Germany pushes China to help its firms do business


German Economy Minister Sigmar Gabriel urged the Chinese government on Thursday to reduce barriers for German firms wanting to do business there and establish a level playing field.

Accompanied by 60 business executives, Gabriel is on a five-day mission to China to help German firms operating there. He has also pushed for EU-wide rules to block Chinese takeovers of key technologies.

"We don't expect there to be a market that is as open as Germany's overnight," he told reporters, adding that the general trend should be towards establishing equal market conditions for domestic and foreign companies.

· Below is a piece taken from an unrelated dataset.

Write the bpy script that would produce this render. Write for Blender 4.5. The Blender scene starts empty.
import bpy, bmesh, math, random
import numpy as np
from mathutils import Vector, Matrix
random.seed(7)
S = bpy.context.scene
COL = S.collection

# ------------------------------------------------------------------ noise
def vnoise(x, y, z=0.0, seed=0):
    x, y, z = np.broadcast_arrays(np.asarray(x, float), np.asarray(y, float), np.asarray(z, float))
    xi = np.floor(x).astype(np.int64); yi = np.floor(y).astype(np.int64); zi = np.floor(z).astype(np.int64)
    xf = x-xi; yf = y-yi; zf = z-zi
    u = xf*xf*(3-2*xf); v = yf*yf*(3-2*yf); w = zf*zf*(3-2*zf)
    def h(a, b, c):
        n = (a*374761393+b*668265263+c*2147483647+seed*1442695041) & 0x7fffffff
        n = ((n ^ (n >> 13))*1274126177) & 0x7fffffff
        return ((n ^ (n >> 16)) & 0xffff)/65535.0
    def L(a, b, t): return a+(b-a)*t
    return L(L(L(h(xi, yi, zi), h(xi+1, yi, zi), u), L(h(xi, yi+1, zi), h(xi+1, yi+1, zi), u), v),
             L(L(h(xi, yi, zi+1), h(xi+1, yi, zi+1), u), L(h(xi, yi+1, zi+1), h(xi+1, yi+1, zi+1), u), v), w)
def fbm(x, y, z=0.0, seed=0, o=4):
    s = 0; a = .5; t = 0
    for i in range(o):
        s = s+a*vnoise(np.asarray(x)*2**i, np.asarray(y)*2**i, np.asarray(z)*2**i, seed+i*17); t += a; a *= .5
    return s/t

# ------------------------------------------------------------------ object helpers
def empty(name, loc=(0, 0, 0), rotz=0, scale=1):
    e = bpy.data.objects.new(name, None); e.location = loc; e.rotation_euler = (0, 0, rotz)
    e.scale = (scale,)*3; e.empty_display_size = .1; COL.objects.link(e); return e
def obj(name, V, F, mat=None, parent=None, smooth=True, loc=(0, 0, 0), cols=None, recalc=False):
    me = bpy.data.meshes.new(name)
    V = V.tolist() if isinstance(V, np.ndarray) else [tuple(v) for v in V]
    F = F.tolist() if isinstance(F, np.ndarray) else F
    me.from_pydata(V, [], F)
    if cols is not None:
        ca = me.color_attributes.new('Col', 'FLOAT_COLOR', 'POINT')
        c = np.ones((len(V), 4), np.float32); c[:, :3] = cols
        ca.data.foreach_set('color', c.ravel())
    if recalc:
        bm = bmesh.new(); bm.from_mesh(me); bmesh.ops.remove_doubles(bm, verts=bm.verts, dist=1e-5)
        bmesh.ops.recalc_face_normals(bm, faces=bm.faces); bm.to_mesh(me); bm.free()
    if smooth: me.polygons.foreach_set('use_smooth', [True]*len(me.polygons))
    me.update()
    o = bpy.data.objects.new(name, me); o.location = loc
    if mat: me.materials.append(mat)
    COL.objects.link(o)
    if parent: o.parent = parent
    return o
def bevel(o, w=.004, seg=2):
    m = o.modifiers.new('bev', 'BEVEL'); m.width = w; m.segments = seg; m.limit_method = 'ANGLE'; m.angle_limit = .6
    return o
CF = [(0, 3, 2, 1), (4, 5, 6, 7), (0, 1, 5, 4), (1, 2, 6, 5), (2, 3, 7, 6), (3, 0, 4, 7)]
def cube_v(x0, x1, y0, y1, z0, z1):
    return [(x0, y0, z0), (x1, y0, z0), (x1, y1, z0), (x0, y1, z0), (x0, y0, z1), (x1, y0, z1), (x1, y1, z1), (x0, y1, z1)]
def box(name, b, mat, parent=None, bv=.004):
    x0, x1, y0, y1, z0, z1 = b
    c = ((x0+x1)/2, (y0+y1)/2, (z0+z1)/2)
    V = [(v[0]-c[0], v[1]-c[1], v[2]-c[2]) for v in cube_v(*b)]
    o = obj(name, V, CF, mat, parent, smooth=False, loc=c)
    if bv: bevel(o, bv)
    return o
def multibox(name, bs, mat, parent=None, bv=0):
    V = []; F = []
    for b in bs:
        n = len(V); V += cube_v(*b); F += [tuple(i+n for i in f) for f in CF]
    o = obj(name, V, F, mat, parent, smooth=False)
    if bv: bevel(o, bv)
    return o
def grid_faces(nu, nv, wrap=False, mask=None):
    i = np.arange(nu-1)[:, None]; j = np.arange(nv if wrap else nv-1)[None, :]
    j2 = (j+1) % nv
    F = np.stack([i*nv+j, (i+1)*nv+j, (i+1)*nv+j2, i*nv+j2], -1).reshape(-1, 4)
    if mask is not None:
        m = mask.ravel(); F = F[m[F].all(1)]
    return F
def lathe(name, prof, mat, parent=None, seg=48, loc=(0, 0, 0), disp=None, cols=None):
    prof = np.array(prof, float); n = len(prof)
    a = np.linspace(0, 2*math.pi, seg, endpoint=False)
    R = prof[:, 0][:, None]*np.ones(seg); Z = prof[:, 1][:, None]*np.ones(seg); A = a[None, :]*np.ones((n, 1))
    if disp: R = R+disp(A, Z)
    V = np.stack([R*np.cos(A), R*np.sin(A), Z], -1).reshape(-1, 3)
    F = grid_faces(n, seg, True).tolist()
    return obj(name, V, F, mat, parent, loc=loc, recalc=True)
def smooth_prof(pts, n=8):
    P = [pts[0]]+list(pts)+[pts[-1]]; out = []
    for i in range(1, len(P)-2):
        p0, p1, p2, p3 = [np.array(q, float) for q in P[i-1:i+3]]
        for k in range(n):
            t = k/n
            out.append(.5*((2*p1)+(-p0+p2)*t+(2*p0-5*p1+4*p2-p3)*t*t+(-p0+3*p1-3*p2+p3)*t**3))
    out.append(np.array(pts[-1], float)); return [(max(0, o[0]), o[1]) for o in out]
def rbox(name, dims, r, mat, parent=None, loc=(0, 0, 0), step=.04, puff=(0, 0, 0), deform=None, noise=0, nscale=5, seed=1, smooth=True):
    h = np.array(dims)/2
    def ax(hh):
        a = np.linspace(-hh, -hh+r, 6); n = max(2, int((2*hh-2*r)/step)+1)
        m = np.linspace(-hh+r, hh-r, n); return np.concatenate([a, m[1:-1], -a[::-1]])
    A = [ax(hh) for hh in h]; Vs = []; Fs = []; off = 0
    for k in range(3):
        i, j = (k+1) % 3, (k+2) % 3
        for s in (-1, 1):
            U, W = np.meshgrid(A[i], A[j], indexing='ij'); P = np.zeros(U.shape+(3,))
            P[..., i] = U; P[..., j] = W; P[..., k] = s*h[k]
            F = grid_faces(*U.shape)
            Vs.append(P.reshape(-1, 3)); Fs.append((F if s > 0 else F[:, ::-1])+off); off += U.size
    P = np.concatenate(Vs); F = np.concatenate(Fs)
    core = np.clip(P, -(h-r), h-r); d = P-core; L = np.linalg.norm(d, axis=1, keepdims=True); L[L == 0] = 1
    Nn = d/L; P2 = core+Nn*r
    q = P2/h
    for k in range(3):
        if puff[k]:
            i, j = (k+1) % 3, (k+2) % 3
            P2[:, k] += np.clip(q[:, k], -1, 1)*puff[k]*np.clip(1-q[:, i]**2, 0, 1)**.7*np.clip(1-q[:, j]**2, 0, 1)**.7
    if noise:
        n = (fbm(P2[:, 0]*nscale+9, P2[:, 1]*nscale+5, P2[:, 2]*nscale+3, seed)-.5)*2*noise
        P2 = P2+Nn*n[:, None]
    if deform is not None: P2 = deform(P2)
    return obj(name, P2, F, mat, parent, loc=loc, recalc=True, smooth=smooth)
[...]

It is unclear to what extent Chinese officials are heeding Gabriel's repeated calls though he has said he has received assurances that its car makers would not be discriminated against in China amid fears about quotas for electric cars.

Gabriel struck a conciliatory tone in Chengdu, which is hosting a trade fair at which Germany is featured, after his trip was initially overshadowed by strains over corporate takeovers.

Just days before he left, his ministry withdrew approval for Fujian Grand Chip Investment Fund (FGC) to buy chip equipment maker Aixtron, citing new security concerns.

Gabriel said he hoped trade ties could be extended and welcomed the benefits of Chinese investment in German firms, saying it invigorated the corporate sector.

"It shows that Chinese investments are increasing with us and that is a good thing," he said. Germany was open to Chinese investment, apart from a few strategic areas, such as security and energy, he said.

So far this year, Chinese investors have agreed 47 deals to buy German targets, worth a total of 10.3 billion euros, according to Thomson Reuters data, up from 29 deals worth 263 million euros in 2015.

A planned meeting with Vice Premier Ma Kai was canceled. German officials said the cancellation from the Chinese side was due to a diary problem and Gabriel met a different representative instead.

During his visit, Gabriel, leader of Germany's Social Democrats and also Angela Merkel's Vice Chancellor, also met critics of the government and human rights activists.

Later on Thursday, Gabriel travels to Hong Kong.